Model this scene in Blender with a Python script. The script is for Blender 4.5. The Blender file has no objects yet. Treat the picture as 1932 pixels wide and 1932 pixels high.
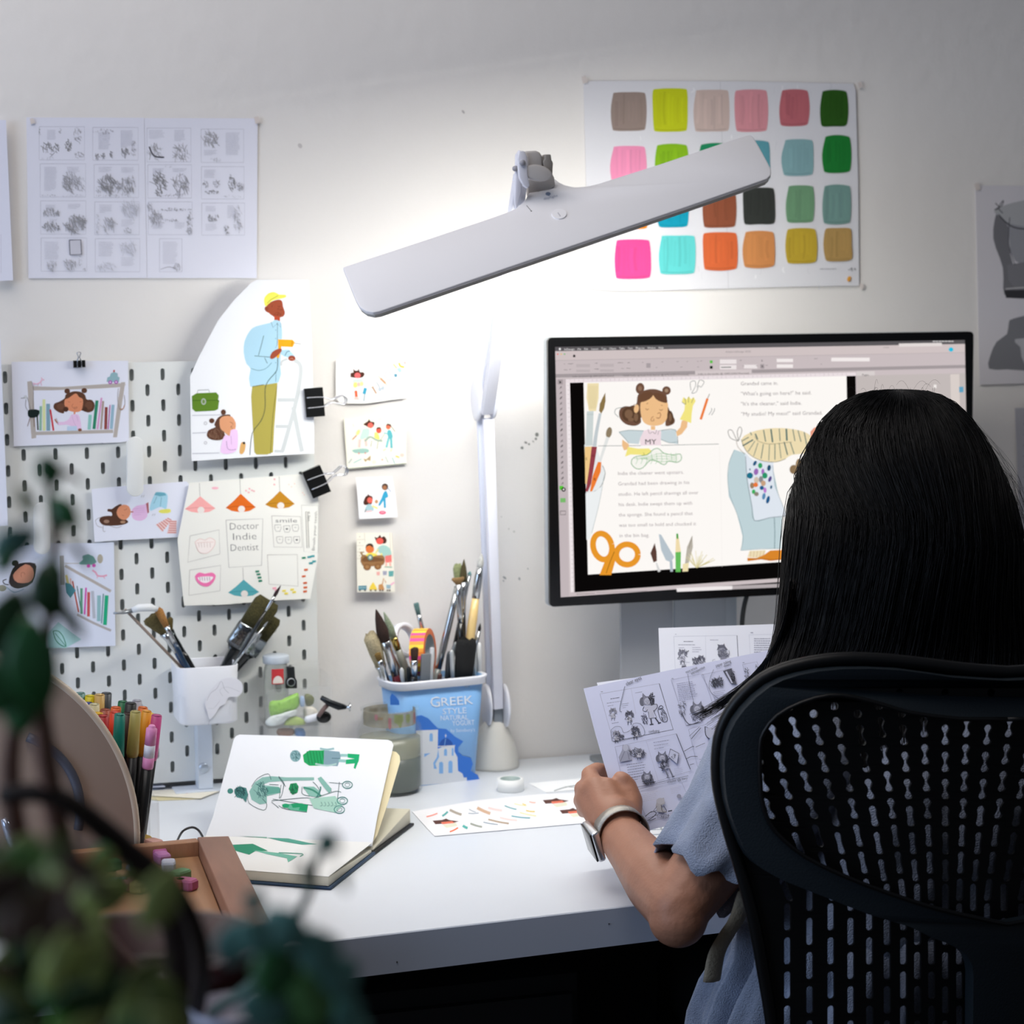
import bpy, bmesh, math, random
from math import sin, cos, pi, radians
from mathutils import Vector, Matrix, noise
from mathutils.geometry import tessellate_polygon
random.seed(7)
C = bpy.context.scene.collection
# ---------------------------------------------------------------- camera
CP = Vector((-0.32362874, -2.77949359, 1.38032259))
YAW, PIT, ROL = 0.29256195, 0.09892992, -0.00908296
FPX = 4000.0
_f = Vector((sin(YAW)*cos(PIT), cos(YAW)*cos(PIT), -sin(PIT)))
_r0 = Vector((cos(YAW), -sin(YAW), 0)); _u0 = _r0.cross(_f)
_r = cos(ROL)*_r0 + sin(ROL)*_u0; _u = -sin(ROL)*_r0 + cos(ROL)*_u0
cam = bpy.data.cameras.new('camera'); cam.sensor_width = 36; cam.sensor_fit = 'HORIZONTAL'
cam.lens = 36*FPX/1932; cam.clip_start = 0.05; cam.clip_end = 50
cam.dof.use_dof = True; cam.dof.focus_distance = 2.30; cam.dof.aperture_fstop = 7.2
camo = bpy.data.objects.new('camera', cam); C.objects.link(camo)
M = Matrix((( _r.x, _u.x, -_f.x, CP.x), (_r.y, _u.y, -_f.y, CP.y), (_r.z, _u.z, -_f.z, CP.z), (0, 0, 0, 1)))
camo.matrix_world = M
bpy.context.scene.camera = camo
# ---------------------------------------------------------------- world, light, exposure
vs = bpy.context.scene.view_settings
vs.view_transform = 'Standard'; vs.look = 'None'; vs.exposure = 0.0; vs.gamma = 1.0; vs.use_curve_mapping = False
W = bpy.data.worlds.new('world'); bpy.context.scene.world = W; W.use_nodes = True
W.node_tree.nodes['Background'].inputs[0].default_value = (0.80, 0.86, 1.0, 1)
W.node_tree.nodes['Background'].inputs[1].default_value = 0.08
def area(name, loc, look, sx, sy, power, col):
    l = bpy.data.lights.new(name, 'AREA'); l.shape = 'RECTANGLE'; l.size = sx; l.size_y = sy; l.energy = power; l.color = col
    o = bpy.data.objects.new(name, l); C.objects.link(o); o.location = loc
    o.rotation_euler = (Vector(look)-Vector(loc)).to_track_quat('-Z', 'Y').to_euler()
    return o
area('daylight_window_left', (-2.3, -1.55, 1.70), (0.1, -0.5, 1.1), 1.5, 1.4, 31, (0.58, 0.74, 1.0))
area('daylight_room_bounce', (-0.5, -0.95, 2.75), (0.1, -0.3, 1.3), 1.8, 1.1, 22, (1.0, 0.94, 0.91))
# ---------------------------------------------------------------- helpers
def ray(x, y): return _r*((x-966)/FPX) - _u*((y-966)/FPX) + _f
def at(x, y, Y=None, Z=None, D=None, pl=None):
    """the point of the photograph at (x, y), on a plane Y= or Z= or at a distance"""
    d = ray(x, y)
    if Y is not None: t = (Y-CP.y)/d.y
    elif Z is not None: t = (Z-CP.z)/d.z
    elif D is not None: t = D
    else: t = (pl[0]-CP).dot(pl[1])/d.dot(pl[1])
    return CP + d*t
def plane3(a, b, c):
    n = (b-a).cross(c-a).normalized()
    if n.dot(CP-a) < 0: n = -n
    return (a, n)
def planeY(Y): return (Vector((0, Y, 0)), Vector((0, -1, 0)))
def planeZ(Z): return (Vector((0, 0, Z)), Vector((0, 0, 1)))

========

* Problem to work on *
Copy out the listing exactly as it stands, but not the pictures.

* The completed task *
Model this scene in Blender with a Python script. The script is for Blender 4.5. The Blender file has no objects yet. Treat the picture as 1932 pixels wide and 1932 pixels high.
import bpy, bmesh, math, random
from math import sin, cos, pi, radians
from mathutils import Vector, Matrix, noise
from mathutils.geometry import tessellate_polygon
random.seed(7)
C = bpy.context.scene.collection
# ---------------------------------------------------------------- camera
CP = Vector((-0.32362874, -2.77949359, 1.38032259))
YAW, PIT, ROL = 0.29256195, 0.09892992, -0.00908296
FPX = 4000.0
_f = Vector((sin(YAW)*cos(PIT), cos(YAW)*cos(PIT), -sin(PIT)))
_r0 = Vector((cos(YAW), -sin(YAW), 0)); _u0 = _r0.cross(_f)
_r = cos(ROL)*_r0 + sin(ROL)*_u0; _u = -sin(ROL)*_r0 + cos(ROL)*_u0
cam = bpy.data.cameras.new('camera'); cam.sensor_width = 36; cam.sensor_fit = 'HORIZONTAL'
cam.lens = 36*FPX/1932; cam.clip_start = 0.05; cam.clip_end = 50
cam.dof.use_dof = True; cam.dof.focus_distance = 2.30; cam.dof.aperture_fstop = 7.2
camo = bpy.data.objects.new('camera', cam); C.objects.link(camo)
M = Matrix((( _r.x, _u.x, -_f.x, CP.x), (_r.y, _u.y, -_f.y, CP.y), (_r.z, _u.z, -_f.z, CP.z), (0, 0, 0, 1)))
camo.matrix_world = M
bpy.context.scene.camera = camo
# ---------------------------------------------------------------- world, light, exposure
vs = bpy.context.scene.view_settings
vs.view_transform = 'Standard'; vs.look = 'None'; vs.exposure = 0.0; vs.gamma = 1.0; vs.use_curve_mapping = False
W = bpy.data.worlds.new('world'); bpy.context.scene.world = W; W.use_nodes = True
W.node_tree.nodes['Background'].inputs[0].default_value = (0.80, 0.86, 1.0, 1)
W.node_tree.nodes['Background'].inputs[1].default_value = 0.08
def area(name, loc, look, sx, sy, power, col):
    l = bpy.data.lights.new(name, 'AREA'); l.shape = 'RECTANGLE'; l.size = sx; l.size_y = sy; l.energy = power; l.color = col
    o = bpy.data.objects.new(name, l); C.objects.link(o); o.location = loc
    o.rotation_euler = (Vector(look)-Vector(loc)).to_track_quat('-Z', 'Y').to_euler()
    return o
area('daylight_window_left', (-2.3, -1.55, 1.70), (0.1, -0.5, 1.1), 1.5, 1.4, 31, (0.58, 0.74, 1.0))
area('daylight_room_bounce', (-0.5, -0.95, 2.75), (0.1, -0.3, 1.3), 1.8, 1.1, 22, (1.0, 0.94, 0.91))
# ---------------------------------------------------------------- helpers
def ray(x, y): return _r*((x-966)/FPX) - _u*((y-966)/FPX) + _f
def at(x, y, Y=None, Z=None, D=None, pl=None):
    """the point of the photograph at (x, y), on a plane Y= or Z= or at a distance"""
    d = ray(x, y)
    if Y is not None: t = (Y-CP.y)/d.y
    elif Z is not None: t = (Z-CP.z)/d.z
    elif D is not None: t = D
    else: t = (pl[0]-CP).dot(pl[1])/d.dot(pl[1])
    return CP + d*t
def plane3(a, b, c):
    n = (b-a).cross(c-a).normalized()
    if n.dot(CP-a) < 0: n = -n
    return (a, n)
def planeY(Y): return (Vector((0, Y, 0)), Vector((0, -1, 0)))
def planeZ(Z): return (Vector((0, 0, Z)), Vector((0, 0, 1)))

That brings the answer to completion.